We have also established clusters focusing on areas of importance to the WBG:

  • Infrastructure

    While the country-by-country need varies, infrastructure is seen as an indispensable necessity to poverty reduction, social progress and inclusive economic growth.

    While in developed countries the priority is upgrading existing networks and systems to meet the need for higher-quality services, developing countries need new infrastructure to support power, transport, water and communications.

    The increasing influence of digital technologies on economies is also leading to new challenges. Planning low carbon cities of the future — smart cities — is increasingly important.

    The WBG will have a crucial role to play in facilitating this process. EY’s 700-strong global infrastructure team stands ready to assist the WBG and its client countries throughout the infrastructure life cycle (from feasibility, to policy development, to public-private partnership, to implementation and project monitoring) across key sectors (transport, energy, and social infrastructure).

    Take a look at our Infrastructure Advisory services.

  • Cleantech and sustainability

    The invidious impact of climate change is now all too apparent: weather-related damage costs an average of US$200 billion a year globally, with climate change increasing the cost of development by 25 to 30%, according to the WBG.

    It’s not just about climate change. Access to sustainable sources of energy is also crucial.

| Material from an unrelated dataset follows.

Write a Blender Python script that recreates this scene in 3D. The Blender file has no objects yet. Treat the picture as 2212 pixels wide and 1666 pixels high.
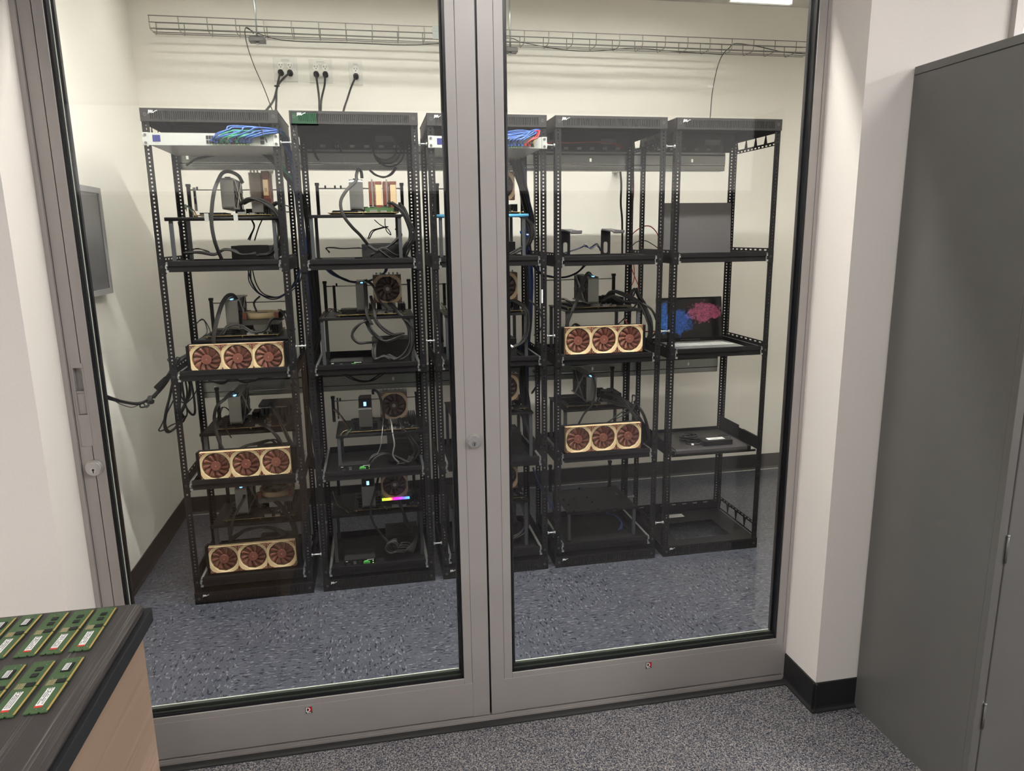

    The WBG, supported by EY’s Cleantech and Sustainability WBG Cluster, is helping finance the development of clean technologies and renewable energy in order to create jobs, establish new industries and help countries develop into resource efficient and low carbon economies.

    Take a look at our Cleantech services.

  • Gender inclusion

    Over the next decade, the impact of women on the global economy — as producers, entrepreneurs, employees and consumers — will be at least as significant as that of China’s and India’s respective one-billion-plus populations.

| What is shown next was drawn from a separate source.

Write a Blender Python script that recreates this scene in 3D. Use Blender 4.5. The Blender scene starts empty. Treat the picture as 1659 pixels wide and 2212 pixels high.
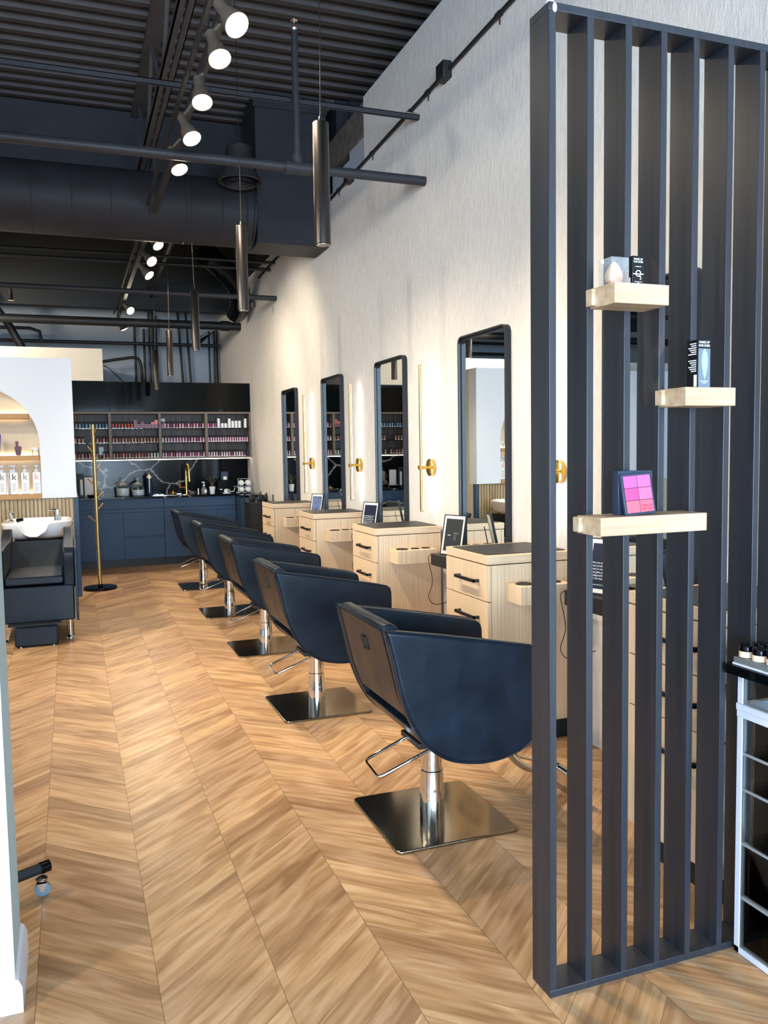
import bpy, bmesh, math, random
from mathutils import Vector, Matrix
random.seed(7)
PI = math.pi
C = bpy.context.scene.collection
SC = bpy.context.scene

# ------------------------------------------------------------------ camera, world, lights, exposure
YAW, PIT, ROL, FPX, CAMH = 0.35828620438, -0.07380380950, -0.01620872949, 1798.8965, 1.40
f_ = Vector((math.sin(YAW)*math.cos(PIT), math.cos(YAW)*math.cos(PIT), math.sin(PIT)))
r_ = Vector((math.cos(YAW), -math.sin(YAW), 0)); u_ = r_.cross(f_)
r2 = r_*math.cos(ROL) + u_*math.sin(ROL); u2 = -r_*math.sin(ROL) + u_*math.cos(ROL)
cam_data = bpy.data.cameras.new('camera'); cam = bpy.data.objects.new('camera', cam_data); C.objects.link(cam)
cam.matrix_world = Matrix(((r2.x, u2.x, -f_.x, 0), (r2.y, u2.y, -f_.y, 0), (r2.z, u2.z, -f_.z, CAMH), (0, 0, 0, 1)))
cam_data.sensor_fit = 'VERTICAL'; cam_data.sensor_height = 24; cam_data.lens = FPX/2212*24
cam_data.clip_start = 0.02; cam_data.clip_end = 100
SC.camera = cam
SC.view_settings.view_transform = 'Standard'; SC.view_settings.look = 'None'
SC.view_settings.gamma = 1; SC.view_settings.use_curve_mapping = False
SC.view_settings.exposure = 0.33

world = bpy.data.worlds.new('world'); SC.world = world; world.use_nodes = True
wn = world.node_tree; wn.nodes.clear()
wo = wn.nodes.new('ShaderNodeOutputWorld'); wb = wn.nodes.new('ShaderNodeBackground')
wb.inputs[0].default_value = (0.62, 0.78, 1.0, 1); wb.inputs[1].default_value = 1.6
wn.links.new(wb.outputs[0], wo.inputs[0])

def light(name, kind, loc, power, color, target=None, **kw):
    d = bpy.data.lights.new(name, kind); d.energy = power; d.color = color
    for k, v in kw.items(): setattr(d, k, v)
    o = bpy.data.objects.new(name, d); C.objects.link(o); o.location = loc
    if target is not None:
        o.rotation_euler = (Vector(target)-Vector(loc)).to_track_quat('-Z', 'Y').to_euler()
    return o
# daylight through the three storefront windows behind the camera
DAY = (0.60, 0.80, 1.0)
for wx in (-3.5, -1.15, 1.25):
    light('window_daylight', 'AREA', (wx, -6.12, 1.45), 560, DAY, (wx, 5, 1.2), shape='RECTANGLE', size=2.1, size_y=2.5)
# ------------------------------------------------------------------ materials
def lin(c):
    c = c/255.0
    return c/12.92 if c <= 0.04045 else ((c+0.055)/1.055)**2.4
def rgb(r, g, b): return (lin(r), lin(g), lin(b), 1)
class NT:
    def __init__(s, name):
        s.m = bpy.data.materials.new(name); s.m.use_nodes = True; s.t = s.m.node_tree
        s.b = s.t.nodes['Principled BSDF']
    def n(s, kind, **kw):
        x = s.t.nodes.new(kind)
        for k, v in kw.items(): setattr(x, k, v)
        return x
    def l(s, a, b): s.t.links.new(a, b)
    def math(s, op, a, b=None, c=None):
        x = s.n('ShaderNodeMath', operation=op)
        for i, v in enumerate((a, b, c)):
            if v is None: continue
            if isinstance(v, (int, float)): x.inputs[i].default_value = v
            else: s.l(v, x.inputs[i])
        return x.outputs[0]
    def coords(s, scale=(1, 1, 1), kind='Object'):
        tc = s.n('ShaderNodeTexCoord'); mp = s.n('ShaderNodeMapping'); mp.inputs['Scale'].default_value = scale
        s.l(tc.outputs[kind], mp.inputs[0]); return mp.outputs[0]
    def noise(s, vec, scale=5, detail=3, rough=0.5):
        x = s.n('ShaderNodeTexNoise'); x.inputs['Scale'].default_value = scale
        x.inputs['Detail'].default_value = detail; x.inputs['Roughness'].default_value = rough
        if vec is not None: s.l(vec, x.inputs['Vector'])
        return x.outputs['Fac']
    def ramp(s, fac, stops):
        x = s.n('ShaderNodeValToRGB'); e = x.color_ramp.elements
        while len(e) < len(stops): e.new(0.5)
        for i, (p, c) in enumerate(stops): e[i].position = p; e[i].color = c
        s.l(fac, x.inputs[0]); return x.outputs[0]
    def mix(s, fac, a, b, mode='MIX'):
        x = s.n('ShaderNodeMix', data_type='RGBA', blend_type=mode)
        for i, v in ((0, fac), (6, a), (7, b)):
            if isinstance(v, (int, float)): x.inputs[i].default_value = v
            elif isinstance(v, tuple): x.inputs[i].default_value = v
            else: s.l(v, x.inputs[i])
        return x.outputs[2]
    def bump(s, h, strength=0.3, dist=0.01):
        x = s.n('ShaderNodeBump'); x.inputs['Strength'].default_value = strength; x.inputs['Distance'].default_value = dist
        s.l(h, x.inputs['Height']); s.l(x.outputs[0], s.b.inputs['Normal'])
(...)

    But according to the WBG’s own figures, women account for 58% of unpaid employment. Globally, a sixth of girls die in early childhood, and only 10 to 20 of every 100 land owners is a woman.

    In both developed and developing countries, creating opportunities for women to participate in the economy will improve their earning potential, assist families to move out of poverty and contribute to the overall economy.

    EY’s Gender Inclusion Cluster has been created to assist the WBG’s work on gender inclusion, women’s economic empowerment and entrepreneurship development.

    Take a look at our range of thought leadership reports on gender, inclusiveness and women in leadership.

  • Information and Communication Technologies

    The evolution of Information and Communication Technologies (ICT) over the last two decades has changed the way the world works. It has transformed every aspect of human life by radically improving the methods and means of delivery of products and services to people.

    Governments worldwide are increasingly looking at technology as a lever of socio-economic change. From being “an enabler” of change it is now slowly becoming “a leader” of change.

    Financial inclusion, social welfare systems, Open Government, innovation, health care, education and internet based trade and commerce are only some of the areas where experiments are leading to rising prosperity and reduced poverty.

    We work with policy-makers at all levels and across geographies to support ICT enablement projects.

    Take a look at our Citizen Today edition on delivering a digital future.

  • Private sector development

    The issue of high unemployment is particularly affecting many countries’ youth. The WBG has found that in most emerging economies, 9 out of 10 jobs are created by the private sector.

    Addressing the skills shortages that are prevalent across many developing countries is an important first step.

    Governments able to improve the investment climate and simplify the ease of doing business are likely to prove more attractive to investors, but there is no one size fits all. It is also important to focus on access to capital, access to best practice and access to markets.

    EY has created a framework to help governments harness private sector development. The framework helps federal and provincial governments, development agencies, and not-for-profit organizations to drive inclusive growth through job creation.

    Take a look at our thinking on private sector development for job creation.

In addition to the clusters, our other areas of focus include:

  • Governance

    Good governance and strong, accountable institutions are crucial for poverty reduction and development effectiveness.

    Operating on the frontlines and in some of the world’s most challenging environments, the WBG is leading the charge and is working in partnership with governments, the private sector and civil society. The Bank actively encourages governments to become more transparent, more accountable to their citizens, less susceptible to corruption, and better at delivering services.

    EY is well-equipped to support the WBG and its client countries along this journey, with more than 2,500 investigation, dispute and technology professionals around the world who work with public and private organizations to help resolve and investigate alleged misconduct and fraud.

    Experienced in forensic accounting, public financial management, technology systems and risk management, our multidisciplinary teams investigate suspected problems, as well as taking preventative measures to the risk of such problems recurring.

    Take a look at our Fraud Investigation and Dispute services.

  • Tax

    For the WBG, the increasing recognition that tax is pivotal to securing sustainable economic growth has seen the issue rapidly shift center stage. There are three principal tax challenges facing developing countries:

    • Increasing revenue but at the same time encouraging investment
    • Collecting more taxes with less government resources
    • Strengthening the technical capacity of their tax authorities

    A stable, transparent, simple and predictable tax environment encourages much-needed foreign and domestic investment. Policy-makers also need to better articulate to voters the direct link between tax collection and government spending. Building and sustaining cross-government capacity, especially in revenue administrations, will need to be planned and actively supported.

    Take a look at our Tax services.

We work hand in hand with development organizations, agencies and governments in developing countries. The WBG needs integrated, cross-border service, and our streamlined global structure means we can rapidly access the right people and deploy high-performing teams to deliver exceptional client service worldwide.

This combination of global oversight and local execution means that the WBG has access to international leading practices enhanced by on-the-ground knowledge and insight.

We are committed to doing our part to help build a better working world.